Cette voix viendra-t-elle de la communauté internationale? L'idée du président français, Nicolas Sarkozy, de tenir une conférence internationale est intéressante, mais il faudrait que cela se fasse dans les plus brefs délais, avant que la situation ne s'envenime.

On nous rapporte des vols et des pillages. Des hommes armés sillonneraient les rues et terroriseraient une partie de la population. Hier, des policiers auraient tué un homme identifié comme étant un pilleur. Or, qui dit que cet homme ne voulait pas tout simplement nourrir sa famille? C'est pour éviter ce genre de confusion qu'il faut rétablir un minimum de loi et d'ordre dans les rues de Port-au-Prince. Les victimes du séisme, aujourd'hui sans-abri, ne doivent pas se sentir abandonnées une seconde fois. L'absence d'un leader fort est en partie responsable de cette désorganisation.
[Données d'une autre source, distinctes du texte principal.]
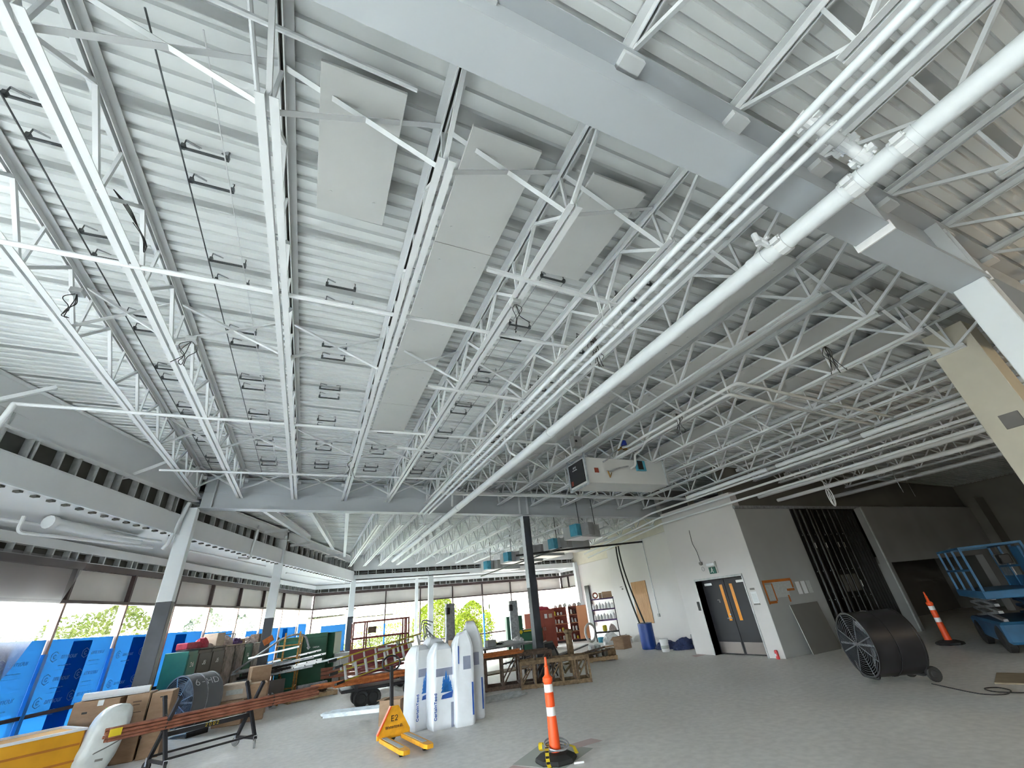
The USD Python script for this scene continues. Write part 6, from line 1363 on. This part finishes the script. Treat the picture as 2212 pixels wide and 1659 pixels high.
# on the white wall
n_w = np.array([-.9914, .1313]); 
def wallp(y, z, off=0.): x = 13.52 + (y - 12.3) * .1324; return np.array([x + n_w[0] * off, y + n_w[1] * off, z])
WR = -math.pi / 2 - .1316                         # artwork turned to face the room from that wall
def onwall(m, y, z, off=.01): return mv(upright(m), wallp(y, z, off), WR)
solid('plywood_sheet', mv(cbox(1.28, .02, 1.72), wallp(17.28, 1.62, .02), WR), 'plywood', 'orange-brown plywood sheet fixed to the white wall', 'plywood')
r = thing('wall_conduit', 'thin grey conduit running down the white wall to a small socket box', 'conduit', wallp(16.15, 1.0, .02)); part(r, 'pipe', cyl((0, 0, .08), (0, 0, 3.2), .012, 8), 'galvanized'); part(r, 'socket_box', cbox(.08, .12, .12, (0, 0, 0), .008, True), 'pail_grey')
r = thing('wall_conduit', 'thin grey conduit running from the arrow sign to the fire alarm pulls', 'conduit', wallp(13.75, 1.2, .02)); part(r, 'pipe', cyl((0, 0, .1), (0, 0, 2.45), .011, 8), 'galvanized'); part(r, 'alarm_pull', cbox(.06, .11, .14, (0, -.02, 1.38), .008, True), 'red_plastic', 'red alarm pull'); part(r, 'alarm_pull', cbox(.07, .16, .18, (0, 0, -.02), .02, True), 'red_cloth', 'red fire alarm call point')
solid('wall_notice', join(mv(box(.26, .004, .03), wallp(18.9, 2.36, .006), WR), mv(box(.16, .004, .08), wallp(18.8, 2.26, .006), WR)), 'print_grey', 'small grey notice left of the hoses on the pier', 'notice')
def running_man(w=.30, h=.18, arrow=False):
    ms = []
    ms.append(ext([(.02 * math.cos(t), .06 + .02 * math.sin(t)) for t in np.linspace(0, 6.28, 12, False)], .003))
    for a, b, wd in (((0, .04), (-.015, -.01), .035), ((-.015, -.01), (.03, -.035), .02), ((.03, -.035), (.03, -.075), .018), ((-.015, -.01), (-.045, -.045), .02), ((-.045, -.045), (-.075, -.045), .018), ((0, .03), (.045, .015), .014), ((0, .03), (-.04, .01), .014)): ms.append(bar((*a, .0015), (*b, .0015), wd, .003))
    return join(*ms)
r = thing('exit_sign', 'green running-man sign with an arrow hung at the top of the white wall', 'exit sign', (12.6, 12.75, 3.42), -.95)
part(r, 'box', cbox(.46, .05, .24, (0, 0, 0), .006, True), 'paper_tint'); part(r, 'face', box(.43, .004, .21, (0, -.027, .12)), 'sign_green'); part(r, 'figure', mv(upright(mv(running_man(), (-.09, 0, 0))), (0, -.03, .12)), 'print_white')
part(r, 'arrow', mv(upright(join(bar((.02, 0, 0), (.15, 0, 0), .022, .003), bar((.15, 0, 0), (.10, .05, 0), .022, .003), bar((.15, 0, 0), (.10, -.05, 0), .022, .003))), (0, -.03, .12)), 'print_white', 'white arrow'); part(r, 'stem', cyl((0, 0, .24), (0, 0, .55), .012, 6), 'white_paint')
# on the door bulkhead, x = 11.95
BX = 11.95
def onbulk(m, y, z, off=.004): return mv(upright(m), (BX - off, y, z), -math.pi / 2)
r = thing('exit_sign', 'green running-man sign over the black double door', 'exit sign', (BX - .03, 10.72, 2.24), -math.pi / 2)
part(r, 'face', cbox(.26, .03, .20, (0, 0, .02), .004, True), 'sign_green'); part(r, 'figure', mv(upright(running_man()), (0, -.018, .12)), 'print_white'); part(r, 'lamp_bar', cbox(.34, .06, .10, (-.02, 0, .24), .02, True), 'paper_white'); part(r, 'side_panel', box(.02, .05, .34, (.19, .0, .2)), 'stud_metal')
r = thing('wall_camera', 'small dome camera with a dangling cable above the black door', 'camera', (BX - .03, 11.12, 2.5)); part(r, 'dome', lathe([(0, -.05), (.05, -.03), (.06, 0), (.06, .05), (0, .06)], 14, (0, 0, .10)), 'print_grey'); part(r, 'cable', tube(smooth_path(np.array([(0, 0, .15), (0, .02, .5), (0, .12, .75), (.01, .1, 1.2)]), .2), .008, 6), 'conduit_black'); part(r, 'ring_bracket', ring(.06, .010, 16, 5, (0, -.02, -.06), 'x'), 'satin_steel')
solid('room_sign', onbulk(box(.16, .05, .003), 9.52, 1.72), 'print_grey', 'small grey plate right of the black door', 'sign')
r = thing('wall_paper', 'sheet of white paper taped right of the black door', 'paper', (BX - .005, 9.52, 1.34)); part(r, 'sheet', box(.003, .20, .30, (0, 0, .16)), 'paper_white'); part(r, 'text_lines', join(*[box(.004, .15, .008, (-.001, 0, .06 + .035 * k)) for k in range(6)]), 'paper_tint'); part(r, 'pen_tray', box(.02, .2, .03, (-.006, 0, -.02)), 'print_grey')
solid('safety_placard', onbulk(box(.11, .26, .004), 11.74, 1.37), 'print_black', 'black placard left of the black door', 'placard')
r = thing('extinguisher_can', 'small red canister on the floor at the wall corner', 'canister', (BX - .10, 9.36, 0)); part(r, 'body', lathe([(0, 0), (.042, 0), (.045, .01), (.045, .19), (.03, .21), (0, .21)], 16), 'red_plastic', smooth=40); part(r, 'label', box(.003, .05, .06, (-.045, .01, .1)), 'paper_white')
# grey wall: drawings
GY = 9.195
r = thing('drawing_board', 'drawings pinned inside an orange taped frame on the grey wall', 'notice board', (12.68, GY, 1.30))
part(r, 'drawing', box(.28, .004, .40, (-.44, -.004, .28)), 'paper_tint'); part(r, 'drawing', box(.62, .004, .42, (.06, -.004, .34)), 'paper_tint'); part(r, 'drawing', box(.34, .004, .30, (.42, -.003, .42)), 'paper_tint')
for q in ((box(.06, .005, .56, (-.62, -.006, .27))), (box(1.28, .005, .07, (0, -.006, .57))), (box(.34, .005, .06, (-.46, -.006, .03))), (box(.06, .005, .22, (.63, -.006, .46))), (box(.34, .005, .06, (.48, -.006, .30))), (box(.06, .005, .18, (.29, -.006, .08))), (box(.05, .005, .46, (-.27, -.006, .28)))): part(r, 'tape_strip', q, 'tape_orange', 'orange tape')
for k, x in enumerate((13.56, 13.82, 14.07)): solid('wall_paper', box(.19, .004, .34, (x, GY - .004, 1.62)), 'paper_white' if k < 2 else 'paper_tint', f'sheet of paper on the grey wall, {("left", "middle", "right")[k]} of three beside the drawings', 'paper', 'three sheets beside the drawings')
r = thing('leaning_board', 'grey drywall board leaning against the grey wall', 'board', (13.45, 9.0, 0), 0); part(r, 'board', mv(cbox(1.28, .016, 1.22, (0, 0, 0), .002, True), (0, 0, 0), rx=-.13), 'wall_raw'); part(r, 'paper_edge', mv(box(.006, .02, 1.22, (-.643, 0, .61)), rx=-.13), 'paper_tint')
# rack wall: black pipes standing upright
for k in range(14):
    x = 14.66 + .17 * k + rng.uniform(-.03, .03); y = 9.16 - (.10 if k % 2 else 0) - (.08 if k < 5 else 0)
    q = thing('upright_pipe', f'black pipe standing upright against the dark wall, {ORD[k]} from the left', 'pipe', (x, y, 0), group='black pipes standing at the dark wall'); part(q, 'tube', cyl((0, 0, 0), (0, .0, 3.94 - .05 * (k % 3)), .045 if k < 6 else .03, 10), 'conduit_black', smooth=40); 
    if k in (1, 5, 9, 12): part(q, 'tag', box(.05, .004, .16, (0, -.05, 2.75)), 'paper_white', 'white tag')
    if k == 11: part(q, 'tag', box(.05, .004, .2, (0, -.035, 1.55)), 'paper_white', 'white tag')
    for z in (1.2, 2.0, 3.1): part(q, 'bracket', box(.10, .02, .03, (0, .03, z)), 'galv_dull')
r = thing('black_panelling', 'black ribbed panelling behind the upright pipes', 'panelling', (14.62, 9.27, 0))
for k in range(22): part(r, 'slat', box(.15, .03, 4.0, (.09 + .17 * k, 0, 2.0)), 'fan_black')
solid('electrical_panel', cbox(.95, .06, .5, (16.3, 9.2, 1.35), .006, True), 'wall_raw', 'grey electrical panel on the black panelling', 'electrical panel')
# black drum fan
r, cz = drum_fan('drum_fan', 'large black drum fan on wheels standing before the dark wall', (10.15, 5.72, 0), math.atan2(.50, -.87), .53, .85, .10, 'fan_black', wire='guard_dark', bandm='fan_black')
for s in (-1, 1): part(r, 'wheel', lathe([(0, -.03), (.05, -.03), (.06, -.02), (.105, -.03), (.12, -.015), (.12, .015), (.105, .03), (.06, .02), (.05, .03), (0, .03)], 22, (-.50, s * .30, .12), 'y'), 'black_rubber', smooth=40); part(r, 'wheel_arm', bar((-.50, s * .26, .12), (-.40, s * .30, .34), .04), 'satin_steel')
part(r, 'axle_plate', box(.06, .54, .13, (-.46, 0, .13)), 'print_grey')
def on_drum(m, th0, x, R=.538):
    v = m[0]; th = th0 + v[:, 1] / R; return np.stack([x + v[:, 0], (R + v[:, 2]) * np.cos(th), cz + (R + v[:, 2]) * np.sin(th)], 1), m[1]
def patch(w, h): 
    m = trimesh.creation.box([w, h, .002]); m = m.subdivide().subdivide(); return np.array(m.vertices), np.array(m.faces)
s_ = part(r, 'name_label', on_drum(patch(.74, .15), 2.06, .02), 'paper_white', 'white label with a blue emblem')
part(s_, 'emblem', on_drum(patch(.12, .11), 2.06, .30, .5405), 'bag_blue'); part(s_, 'lettering', on_drum(mv(text('SUREFLOW', .065, .001), (0, -.03, .0), rz=math.pi), 2.06, -.08, .5405), 'label_green') if False else part(s_, 'lettering', on_drum(join(*[mv(patch(.03 + .02 * (k % 3), .05), (.16 - .07 * k, 0, 0)) for k in range(7)]), 2.06, -.02, .5405), 'label_green', 'pale green lettering strip')
part(r, 'warning_label', on_drum(patch(.10, .13), 2.95, .36), 'label_yellow', 'yellow warning label')
r = thing('power_cable', 'thin dark power cable snaking from the black fan across the floor', 'cable', (10.2, 5.2, 0)); cp = np.array([(10.2, 5.2), (9.95, 4.8), (9.8, 4.55), (9.7, 4.3), (9.85, 4.1), (10.2, 4.15), (10.35, 4.4), (10.15, 4.5), (9.95, 4.3), (10.1, 3.9), (10.5, 3.8), (10.9, 3.9)]); part(r, 'cable', tube(np.array([(x - 10.2, y - 5.2, .01) for x, y in smooth_path(cp, .3)]), .008, 6), 'conduit_black')
solid('floor_board', mv(cbox(1.0, .55, .02, (0, 0, 0), .004, True), (11.2, 4.4, 0), .3), 'dusty_floor_board', 'tan board lying on the floor at the right edge', 'board')
r = delineator('dim orange delineator post in front of the dark passage', (15.4, 7.0, 0), 0); scaled(r, 1.22)
# blue scissor lift
r = thing('scissor_lift', 'dusty blue scissor lift at the right edge before the dark passage', 'scissor lift', (15.2, 5.4, 0), .55)
part(r, 'base', cbox(2.5, 1.15, .42, (0, 0, .18), .05, True), 'lift_blue'); part(r, 'deck', cbox(2.5, 1.1, .16, (0, 0, 1.05), .015, True), 'lift_blue'); part(r, 'battery_tray', cbox(1.3, .16, .30, (-.2, -.62, .22), .02, True), 'galv_dull')
for x0, x1 in ((-1.05, 1.05), (1.05, -1.05)):
    for z0, z1 in ((.62, .78), (.78, .92), (.92, 1.05)): part(r, 'scissor_arm', bar((x0, -.40, z0), (x1, -.40, z1), .08, .05), 'lift_blue'); part(r, 'scissor_arm', bar((x0, .4, z0), (x1, .4, z1), .08, .05), 'galv_dull')
for s in (-1, 1):
    for x in (-1.2, -.4, .4, 1.2): part(r, 'rail_post', bar((x, s * .52, 1.2), (x, s * .52, 2.12), .045), 'lift_blue')
    for z in (1.65, 2.12): part(r, 'rail', bar((-1.22, s * .52, z), (1.22, s * .52, z), .045), 'lift_blue')
for x in (-1.2, 1.2): part(r, 'end_rail', bar((x, -.52, 2.12), (x, .52, 2.12), .045), 'lift_blue')
part(r, 'toe_board', box(2.44, .02, .24, (0, -.53, 1.32)), 'lift_blue'); part(r, 'control_panel', cbox(.6, .06, .55, (-.75, -.50, 1.50), .02, True), 'lift_blue'); part(r, 'control_box', cbox(.3, .2, .22, (.2, -.45, 1.7), .02, True), 'print_black'); part(r, 'mesh_panel', box(.9, .02, .5, (.75, -.52, 1.68)), 'galv_dull'); part(r, 'document_box', box(.28, .02, .2, (.5, -.56, 1.18)), 'paper_white')
for x in (-.85, .85):
    for s in (-1, 1): part(r, 'wheel', lathe([(0, -.09), (.20, -.09), (.26, -.06), (.26, .06), (.20, .09), (0, .09)], 24, (x, s * .52, .26), 'y'), 'tyre_white' if (x < 0 and s < 0) else 'black_rubber')
part(r, 'pothole_guard', box(1.0, .04, .14, (0, -.56, .14)), 'galv_dull')
# the work lamp standing out of the picture on the right that warms the ceiling there
r = thing('work_lamp', 'tripod work lamp with a warm globe, out of the picture on the right', 'lamp', (10.2, -1.6, 0))
part(r, 'pole', cyl((0, 0, .3), (0, 0, 3.45), .02, 8), 'black_steel')
for k in range(3): part(r, 'leg', bar((0, 0, .7), (.45 * math.cos(2.1 * k), .45 * math.sin(2.1 * k), 0), .025), 'black_steel')
part(r, 'socket', lathe([(0, 3.43), (.05, 3.43), (.06, 3.49), (0, 3.49)], 14), 'black_steel')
Aujourd'hui, le conseil de sécurité de l'ONU doit se réunir à New York. Hier, le ministre des Affaires étrangères canadiennes, Lawrence Cannon, a annoncé la tenue d'une conférence sur la reconstruction qui aura lieu à Montréal le 25 janvier prochain, et à laquelle le premier ministre d'Haïti, Jean-Max Bellerive participera. On n'en attendait pas moins de la part du gouvernement Harper. Il doit en effet s'imposer sur le plan politique et s'assurer que le Canada soit intimement lié à toutes les opérations de reconstruction à Haïti. Nos liens avec ce pays le justifient.

Bien sûr, les Haïtiens doivent absolument participer à toutes les opérations de coordination, de planification et de reconstruction. Comme l'observait l'économiste Narcisse Fièvre, ancien doyen de la faculté des sciences économiques de l'Université Quisqueya, dans nos pages samedi, «il faut une commission mixte qui permette au gouvernement haïtien de faire valoir son point de vue. Il faut que le gouvernement reprenne sa place».

En anglais, on nomme empowerment l'action de se prendre en charge, d'assumer sa destinée sur tous les plans. Le gouvernement canadien et la communauté internationale ont donc le devoir d'aider Haïti à se (re)prendre en mains, à se reconstruire sur des bases plus solides, afin que le gouvernement haïtien soit en mesure, à plus long terme, d'assumer le leadership qui lui revient.